Loss of business on the day was total for businesses in the direct vicinity of Café Moxie and Bunch of Grapes and considerable across all of Main street.

“The sales volume loss I think is considerable — easily $150,000 in gross sales and that’s conservative,” said Chris Wells, president of the Martha’s Vineyard Savings Bank. Mr. Wells said the bank felt the impact on its cash deposits in Vineyard Haven.

He said there is no doubt that the business owners have taken a direct hit. “It is definitely a loss that can be quantified and cannot be recaptured,” he said, concluding:

“There is also no question that the Tisbury fire department did exactly what it needed to do — gas and power lines had to be shut off and the street had to be shut down. They were there to protect the town and the business owners and they did their job well.”

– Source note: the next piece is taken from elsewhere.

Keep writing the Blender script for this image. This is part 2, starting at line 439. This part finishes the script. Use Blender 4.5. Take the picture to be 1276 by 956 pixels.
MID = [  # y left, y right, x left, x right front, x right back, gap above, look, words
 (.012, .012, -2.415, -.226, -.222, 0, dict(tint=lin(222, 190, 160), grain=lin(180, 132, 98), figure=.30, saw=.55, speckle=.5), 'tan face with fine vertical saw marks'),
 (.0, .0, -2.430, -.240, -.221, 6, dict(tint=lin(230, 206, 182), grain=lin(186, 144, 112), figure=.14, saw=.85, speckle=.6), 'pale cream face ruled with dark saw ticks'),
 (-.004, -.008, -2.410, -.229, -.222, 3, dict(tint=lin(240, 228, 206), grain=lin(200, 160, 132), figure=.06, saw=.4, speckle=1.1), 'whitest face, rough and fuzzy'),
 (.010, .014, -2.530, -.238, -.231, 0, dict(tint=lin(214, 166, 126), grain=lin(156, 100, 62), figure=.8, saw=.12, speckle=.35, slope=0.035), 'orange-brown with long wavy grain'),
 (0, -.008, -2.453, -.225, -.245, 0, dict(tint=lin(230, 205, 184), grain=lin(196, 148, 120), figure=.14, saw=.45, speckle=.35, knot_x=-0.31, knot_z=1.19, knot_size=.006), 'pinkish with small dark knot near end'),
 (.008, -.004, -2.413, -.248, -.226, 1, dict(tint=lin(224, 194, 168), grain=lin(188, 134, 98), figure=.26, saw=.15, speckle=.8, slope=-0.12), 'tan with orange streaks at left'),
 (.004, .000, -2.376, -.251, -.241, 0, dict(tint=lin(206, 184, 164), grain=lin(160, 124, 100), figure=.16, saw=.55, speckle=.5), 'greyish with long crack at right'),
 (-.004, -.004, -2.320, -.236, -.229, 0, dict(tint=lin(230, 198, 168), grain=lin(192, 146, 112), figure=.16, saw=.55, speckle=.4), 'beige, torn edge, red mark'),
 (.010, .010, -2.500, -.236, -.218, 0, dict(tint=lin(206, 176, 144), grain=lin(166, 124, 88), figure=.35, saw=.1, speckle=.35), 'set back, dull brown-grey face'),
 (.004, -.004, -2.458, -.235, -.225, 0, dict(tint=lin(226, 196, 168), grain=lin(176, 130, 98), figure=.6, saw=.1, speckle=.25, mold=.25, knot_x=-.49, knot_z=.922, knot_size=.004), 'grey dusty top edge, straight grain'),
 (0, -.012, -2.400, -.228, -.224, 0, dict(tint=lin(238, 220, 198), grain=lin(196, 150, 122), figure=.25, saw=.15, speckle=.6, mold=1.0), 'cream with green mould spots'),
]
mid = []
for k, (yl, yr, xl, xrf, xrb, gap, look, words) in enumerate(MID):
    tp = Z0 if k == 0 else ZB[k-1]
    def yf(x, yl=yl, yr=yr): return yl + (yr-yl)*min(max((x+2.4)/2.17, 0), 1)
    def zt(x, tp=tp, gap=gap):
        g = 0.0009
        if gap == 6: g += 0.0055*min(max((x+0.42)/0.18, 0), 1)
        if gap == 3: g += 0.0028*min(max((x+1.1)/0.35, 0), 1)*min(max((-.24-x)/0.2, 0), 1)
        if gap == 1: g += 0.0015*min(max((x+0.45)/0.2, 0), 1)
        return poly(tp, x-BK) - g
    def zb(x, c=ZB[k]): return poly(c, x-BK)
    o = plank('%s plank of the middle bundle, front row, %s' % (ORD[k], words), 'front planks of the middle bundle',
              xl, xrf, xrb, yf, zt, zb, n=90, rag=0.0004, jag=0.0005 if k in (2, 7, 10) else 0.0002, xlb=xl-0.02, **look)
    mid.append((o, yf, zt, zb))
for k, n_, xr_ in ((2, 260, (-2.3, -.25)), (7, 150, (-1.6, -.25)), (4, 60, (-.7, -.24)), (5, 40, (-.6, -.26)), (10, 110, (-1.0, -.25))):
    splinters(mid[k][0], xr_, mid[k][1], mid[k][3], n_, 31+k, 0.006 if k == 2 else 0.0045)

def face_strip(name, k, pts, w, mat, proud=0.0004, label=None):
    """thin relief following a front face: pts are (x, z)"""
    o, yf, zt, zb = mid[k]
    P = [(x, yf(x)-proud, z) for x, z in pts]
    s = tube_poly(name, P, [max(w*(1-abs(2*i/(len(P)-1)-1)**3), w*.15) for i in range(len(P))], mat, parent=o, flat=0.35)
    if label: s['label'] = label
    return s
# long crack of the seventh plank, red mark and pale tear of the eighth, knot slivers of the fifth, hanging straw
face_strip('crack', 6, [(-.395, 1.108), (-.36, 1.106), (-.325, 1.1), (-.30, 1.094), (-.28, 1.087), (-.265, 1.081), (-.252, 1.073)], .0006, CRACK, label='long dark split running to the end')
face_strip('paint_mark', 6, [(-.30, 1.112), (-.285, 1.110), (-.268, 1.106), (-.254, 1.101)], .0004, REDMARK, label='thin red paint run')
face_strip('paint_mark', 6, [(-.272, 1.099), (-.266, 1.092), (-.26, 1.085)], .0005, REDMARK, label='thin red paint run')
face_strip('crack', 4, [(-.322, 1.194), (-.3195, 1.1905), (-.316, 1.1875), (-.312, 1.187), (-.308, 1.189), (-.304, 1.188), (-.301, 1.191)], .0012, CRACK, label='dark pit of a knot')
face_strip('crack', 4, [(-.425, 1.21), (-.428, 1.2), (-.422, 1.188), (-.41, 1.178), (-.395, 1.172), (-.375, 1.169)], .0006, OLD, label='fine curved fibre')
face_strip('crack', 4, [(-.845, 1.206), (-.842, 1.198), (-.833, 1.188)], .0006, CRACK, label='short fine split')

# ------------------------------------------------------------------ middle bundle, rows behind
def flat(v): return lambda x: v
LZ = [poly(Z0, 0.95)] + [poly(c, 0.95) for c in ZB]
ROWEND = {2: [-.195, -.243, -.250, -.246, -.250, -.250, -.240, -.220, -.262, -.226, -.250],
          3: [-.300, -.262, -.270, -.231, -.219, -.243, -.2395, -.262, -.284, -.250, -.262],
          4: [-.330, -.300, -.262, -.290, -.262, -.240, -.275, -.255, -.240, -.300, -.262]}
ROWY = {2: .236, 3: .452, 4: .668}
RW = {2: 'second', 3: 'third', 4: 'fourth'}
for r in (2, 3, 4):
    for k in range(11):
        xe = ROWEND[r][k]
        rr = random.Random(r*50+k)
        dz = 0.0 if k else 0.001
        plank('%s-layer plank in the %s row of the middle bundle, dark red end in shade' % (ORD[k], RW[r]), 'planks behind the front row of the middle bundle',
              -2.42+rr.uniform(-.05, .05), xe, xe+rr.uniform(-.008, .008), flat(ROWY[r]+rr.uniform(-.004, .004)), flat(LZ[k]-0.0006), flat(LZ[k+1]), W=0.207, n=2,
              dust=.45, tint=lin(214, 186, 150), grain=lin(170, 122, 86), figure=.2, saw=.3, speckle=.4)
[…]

For Sherman Goldstein, who owns the Mansion House spanning the corner at the head of Main street, Friday was full of reminders of a 2001 fire that devastated the inn which he owns with his wife Susan.

“The day is something of a blur,” he said, “Myriad feelings re-emerged for Susie and I. The feeling is bewilderment and disbelief. Seeing the photos of the restaurant owner, it was an exact duplicate of us seven years ago.” He added:

“You can’t rebuild the building that was there. The codes have changed, the materials are more expensive. You need a new business plan. It’s re-inventing a business,” he said, adding the effects of Friday’s fire will be long-term and Islandwide,

“There will be a ripple effect throughout the local and Island economy. There will certainly be a regional effect from Bunch of Grapes. People come here from all over the Island. It’s one of the finest independent book stores I know of.”

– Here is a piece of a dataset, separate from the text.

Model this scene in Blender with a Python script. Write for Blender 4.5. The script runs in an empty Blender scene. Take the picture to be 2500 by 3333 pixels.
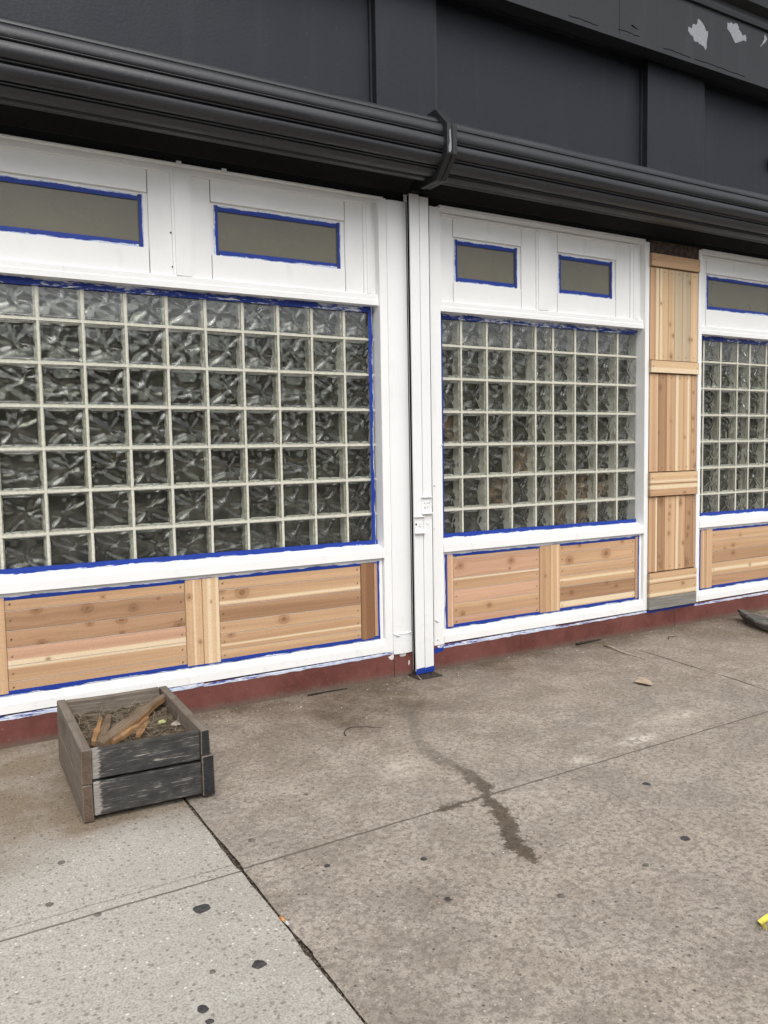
import bpy, bmesh, math, random
import numpy as np
from mathutils import Vector, Matrix

random.seed(7)
S = bpy.context.scene
COL = S.collection

# ------------------------------------------------------------------ helpers
def lin(r, g, b):
    f = lambda c: (c/255/12.92) if c/255 <= .04045 else ((c/255+.055)/1.055)**2.4
    return (f(r), f(g), f(b))

def tag(o, label=None, cat=None, group=None, kind=None):
    if label: o['label'] = label
    if cat: o['category'] = cat
    if group: o['group'] = group
    if kind: o['kind'] = kind
    return o

def thing(name, label, cat, loc=(0, 0, 0), group=None):
    o = bpy.data.objects.new(name, None); COL.objects.link(o)
    o.location = loc; o.empty_display_size = .1
    return tag(o, label, cat, group)

def link(name, me, mats, parent=None):
    if not isinstance(mats, (list, tuple)): mats = [mats]
    for m in mats:
        if len(me.materials) < len(mats): me.materials.append(m)
    o = bpy.data.objects.new(name, me); COL.objects.link(o)
    if parent is not None:
        o.parent = parent
        off = Vector((0, 0, 0)); p = parent
        while p is not None:
            off += p.location; p = p.parent
        o.location = -off                      # meshes are written in world metres
    return o

def obj(name, bm, mats, parent=None, smooth=False):
    me = bpy.data.meshes.new(name); bm.to_mesh(me); bm.free()
    if smooth: me.shade_smooth()
    return link(name, me, mats, parent)

def box(bm, x0, x1, y0, y1, z0, z1, mi=0, bev=0.0, jit=0.0):
    P = [(x0,y0,z0),(x1,y0,z0),(x1,y1,z0),(x0,y1,z0),(x0,y0,z1),(x1,y0,z1),(x1,y1,z1),(x0,y1,z1)]
    if jit: P = [tuple(c+random.uniform(-jit, jit) for c in p) for p in P]
    vs = [bm.verts.new(p) for p in P]
    fs = [bm.faces.new([vs[i] for i in f]) for f in ((3,2,1,0),(4,5,6,7),(0,1,5,4),(1,2,6,5),(2,3,7,6),(3,0,4,7))]
    for f in fs: f.material_index = mi
    if bev:
        es = list({e for f in fs for e in f.edges})
        r = bmesh.ops.bevel(bm, geom=es, offset=bev, segments=1, affect='EDGES', profile=.5)
        for f in r['faces']: f.material_index = mi
    return vs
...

Mocha Mott’s cafe owner Tim Dobel saw polar opposite business results between Vineyard Haven and Oak Bluffs branches.

“Oak Bluffs was one of the busiest July Fourths we’ve ever had. But in Vineyard Haven, Friday was a washout for business,” said Mr. Dobel. He said Fourth of July is generally twice as busy as a normal day, but that the Vineyard Haven cafe was closed for all intents and purposes once the fire broke out. Mr. Dobel spent the day tending perishable products in the fridge and giving out iced coffee and water to firemen.

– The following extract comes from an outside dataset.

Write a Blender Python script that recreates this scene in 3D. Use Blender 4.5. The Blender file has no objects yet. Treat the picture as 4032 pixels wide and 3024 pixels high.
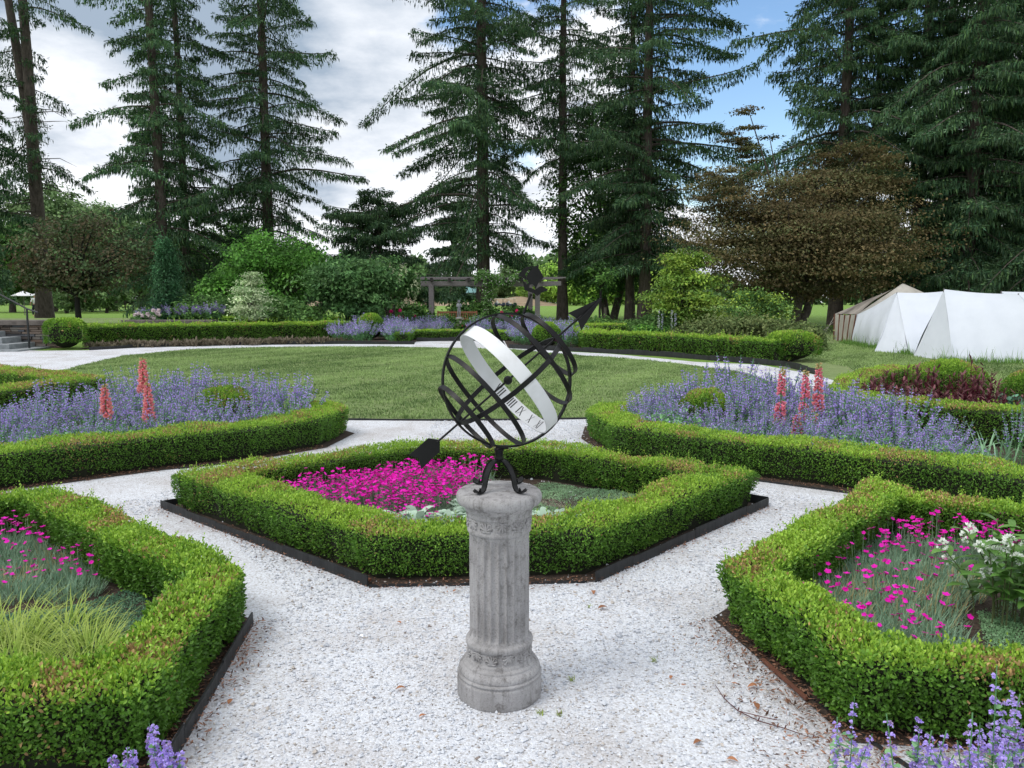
import bpy, bmesh, math, random
import numpy as np
from mathutils import Vector

rng = np.random.default_rng(11)
random.seed(5)
SC = bpy.context.scene
COL = SC.collection
PI = math.pi
H_EYE, PITCH, FPX = 1.6, math.radians(6.5), 3046.0
CP, SP = math.cos(PITCH), math.sin(PITCH)

# ------------------------------------------------------------------ survey helpers
def ray(px, py):
    a, b = (px - 2016) / FPX, -(py - 1512) / FPX
    return np.array([a, CP + b * SP, -SP + b * CP])

def U(px, py, z=0.0):
    d = ray(px, py)
    return np.array([0, 0, H_EYE]) + d * ((z - H_EYE) / d[2])

def U2(px, py, z=0.0):
    p = U(px, py, z)
    return (float(p[0]), float(p[1]))

def atY(px, py, Y):
    d = ray(px, py)
    return np.array([0, 0, H_EYE]) + d * (Y / d[1])

def gz(x, y):
    y = np.asarray(y, float)
    return np.where(y > 60, -(y - 60) * 0.0075, 0.0)

def XY(px, Y):
    z = float(gz(0, Y))
    depth = Y * CP - (z - H_EYE) * SP
    return (px - 2016) / FPX * depth, Y, z

def nrm(v):
    v = np.asarray(v, float)
    return v / np.maximum(np.linalg.norm(v, axis=-1, keepdims=True), 1e-9)

_K = rng.normal(size=(14, 3)); _PH = rng.uniform(0, 6.28, 14)
def noise(P, f=1.0, o=0):
    P = np.asarray(P, float)
    r = 0
    for i in range(6):
        j = (i + o) % 14
        r = r + np.sin(P @ (_K[j] * f * (1 + .35 * i)) + _PH[j] * (1 + o)) / (1 + .35 * i)
    return r / 2.4

# ------------------------------------------------------------------ materials
def node_mat(name):
    m = bpy.data.materials.new(name); m.use_nodes = True
    nt = m.node_tree
    for n in list(nt.nodes): nt.nodes.remove(n)
    out = nt.nodes.new('ShaderNodeOutputMaterial')
    return m, nt, out

def N(nt, t, **kw):
    n = nt.nodes.new(t)
    for k, v in kw.items():
        if k in n.inputs.keys(): n.inputs[k].default_value = v
        else: setattr(n, k, v)
    return n

def foliage_mat(name, trans=.25, rough=.55, spec=.25, gain=1.0):
    m, nt, out = node_mat(name)
    at = N(nt, 'ShaderNodeAttribute', attribute_name='Col')
    hs = N(nt, 'ShaderNodeHueSaturation', Value=gain)
    nt.links.new(at.outputs['Color'], hs.inputs['Color'])
    p = N(nt, 'ShaderNodeBsdfPrincipled', Roughness=rough)
    p.inputs['Specular IOR Level'].default_value = spec
    t = N(nt, 'ShaderNodeBsdfTranslucent')
    mx = N(nt, 'ShaderNodeMixShader', Fac=trans)
    nt.links.new(hs.outputs[0], p.inputs['Base Color']); nt.links.new(hs.outputs[0], t.inputs['Color'])
    nt.links.new(p.outputs[0], mx.inputs[1]); nt.links.new(t.outputs[0], mx.inputs[2])
    nt.links.new(mx.outputs[0], out.inputs[0])
    return m

def solid_mat(name, c1, c2=None, scale=8., rough=.7, metal=0., bump=0., bscale=40., stretch=(1, 1, 1), spec=.4, detail=6., lo=.3, hi=.7):
    m, nt, out = node_mat(name)
    p = N(nt, 'ShaderNodeBsdfPrincipled', Roughness=rough, Metallic=metal)
    p.inputs['Specular IOR Level'].default_value = spec
    tc = N(nt, 'ShaderNodeTexCoord')
    mp = N(nt, 'ShaderNodeMapping'); mp.inputs['Scale'].default_value = stretch
    nt.links.new(tc.outputs['Object'], mp.inputs[0])
    if c2 is not None:
        nz = N(nt, 'ShaderNodeTexNoise', Scale=scale, Detail=detail, Roughness=.62)
        nt.links.new(mp.outputs[0], nz.inputs['Vector'])
        cr = N(nt, 'ShaderNodeValToRGB')
        cr.color_ramp.elements[0].position = lo; cr.color_ramp.elements[1].position = hi
        cr.color_ramp.elements[0].color = (*c1, 1); cr.color_ramp.elements[1].color = (*c2, 1)
        nt.links.new(nz.outputs['Fac'], cr.inputs[0]); nt.links.new(cr.outputs[0], p.inputs['Base Color'])
    else:
        p.inputs['Base Color'].default_value = (*c1, 1)
    if bump:
        nb = N(nt, 'ShaderNodeTexNoise', Scale=bscale, Detail=5.)
        nt.links.new(mp.outputs[0], nb.inputs['Vector'])
        b = N(nt, 'ShaderNodeBump', Strength=bump, Distance=.01)
        nt.links.new(nb.outputs['Fac'], b.inputs['Height']); nt.links.new(b.outputs[0], p.inputs['Normal'])
    nt.links.new(p.outputs[0], out.inputs[0])
    return m

MT = {}
MT['box'] = foliage_mat('boxwood leaves', .3, .42, .35, 2.05)
MT['leaf'] = foliage_mat('tree leaves', .3, .6, .2, 1.9)
MT['needle'] = foliage_mat('spruce needles', .15, .7, .15, 1.85)
MT['soft'] = foliage_mat('soft herb leaves', .3, .75, .1, 1.7)
MT['petal'] = foliage_mat('petals', .35, .7, .1, 1.2)
MT['grass'] = foliage_mat('grass blades', .3, .6, .2, 2.05)
MT['stone'] = foliage_mat('loose stones', 0., .9, .1)
MT['bark'] = solid_mat('spruce bark', (.035, .028, .024), (.12, .098, .085), 9, .95, bump=1., bscale=14, stretch=(1, 1, .35))
MT['bark2'] = solid_mat('smooth bark', (.04, .035, .028), (.11, .095, .08), 10, .9, bump=.6)
MT['barkd'] = solid_mat('black wrapped trunk', (.008, .008, .008), (.02, .018, .016), 10, .9)
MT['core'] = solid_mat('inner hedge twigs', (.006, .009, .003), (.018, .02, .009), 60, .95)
MT['iron'] = solid_mat('black painted iron', (.003, .0032, .0036), (.007, .007, .008), 14, .42, bump=.12, bscale=60, spec=.24)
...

Echoing the sentiments of many Tisbury businesses, he spoke of a personal attachment to the Bunch of Grapes Bookstore.

“It’s the soul of Vineyard Haven and there’s no replacement. I practically raised my children there. I would go over whenever I needed to clear my head. And coffee goes well with books,” he said.

Ben Hall Jr., whose family owns many of the buildings on Main street, said he spoke to Bunch of Grapes proprietor Jon Nelson while the fire was still burning on Friday, and offered to help if they needed any temporary space.

He said the fire was but the latest contributor to what he called a general economic malaise in Vineyard Haven.

He could neither understand why the selectmen had not moved to lower property tax rates in town, nor why townspeople had defeated a change to the rules on restaurant sales of beer and wine.

He said he was hearing from many clients that they were doing it tough. He feared “a rush for the exits” after the latest setback.

Ironically, the fire was a draw to the town on the weekend, Mr. Hall said.

“It was sort of a twisted thing, I guess, but the town was mobbed by people on Saturday,” he said.

Mrs. Metters painted a bleak picture for Tisbury commerce.

“It was looking promising, it really was. We had a lot of European business of late and people coming here to their second homes rather than going further afield,” she said. Saying the decision of the Steamship Authority to split ferry destinations between Vineyard Haven hurt business, Mrs. Metters wondered whether visitors may now plan their trips around Oak Bluffs.

“We’ve been hit so hard on so many levels,” she said. “Meanwhile we’re the only year-round business town on this Island which makes it even harder.”

The fund raising has already begun in earnest. Doug Johnson, the owner of Kennedy Studios, set up donation box outside the Bunch of Grapes on Friday. Mrs. Metters has a jar by her register. Tonight at the Tisbury Street Fair Austin Racine will host a cookout, either on the patio of the Bowl and Board or in front of the fire site. Gina Stanley, owner of the Artcliff Diner, will make her kitchen available for the evening to Mr. Racine. Selectmen will run a donation booth for both businesses.

As far as long-term rehabilitation plans, it’s all up in the air at this point.

A special meeting between Leslie Hewson, president of the Tisbury business association, Jeff Kristal, chairman of the selectmen and Nancy Gardella, executive director of the chamber of commerce will be held this morning at the Mediterranean restaurant.

“This meeting is something new,” said Mr. Kristal, “We need to do some out-of-the-box thinking. You get two months. We have to figure out a way to keep people coming to this town.”